The broadcasters, calling themselves the Television Station Group, are seeking modifications to parts of the rules, which were adopted in April and will force local stations to post to the internet all records detailing when political commercials air, in which markets, and how much each campaign paid for each ad.

The group's main concern lies in revealing to media buyers on Madison Avenue exactly how much TV stations charge for political advertising. Under law, broadcasters must charge a lowest-unit rate for political ads, and if those rates are widely accessible on an FCC-managed website, private-sector advertisers may begin to clamor for that same low rate.
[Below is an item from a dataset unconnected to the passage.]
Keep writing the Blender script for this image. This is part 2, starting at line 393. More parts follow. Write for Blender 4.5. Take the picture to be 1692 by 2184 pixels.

“It is axiomatic that disclosure of price information is anti-competitive and disrupts markets--in this case, not only the local political advertising marketplace but also the local commercial advertising marketplace more generally, because stations' political ad rates, by law, must be based on commercial advertising rates (and based on their most favorable rates during the political 'windows’),” the group wrote in the petition, filed late June 11.

No General Objection.

The Television Station Group--which includes Barrington Broadcasting Co., Belo Corp., Cox Media Group, Dispatch Broadcast Group, the E.W. Scripps Company, Gannett Broadcasting, Hearst Television, LIN Television Corporation, Meredith Broadcasting Group, Post-Newsweek Stations, Raycom Media, and Schurz Communications--made it clear that it does not “generally object” to the scope of the FCC's disclosure requirements or its goal to make stations' political file available to public on an agency-run website.

These same companies said the same earlier this year, when a similar coalition of broadcasters, also led by Barrington, made a counterproposal to the FCC that would have required TV stations, under the new rules, to make available online only the names of the ad buyers and aggregate amounts paid for an ad spot.

The FCC rejected the proposals, reasoning that such ad rate information has been available on paper for years.

TV stations already are required by law to maintain a political file, but only on paper. Currently, to access the files, citizens must go to each local TV station to sift through them by hand.

The FCC's rules are not expected to take effect until the summer. They are already subject to a lawsuit by the National Association of Broadcasters and have been targeted by Republicans through the appropriations process.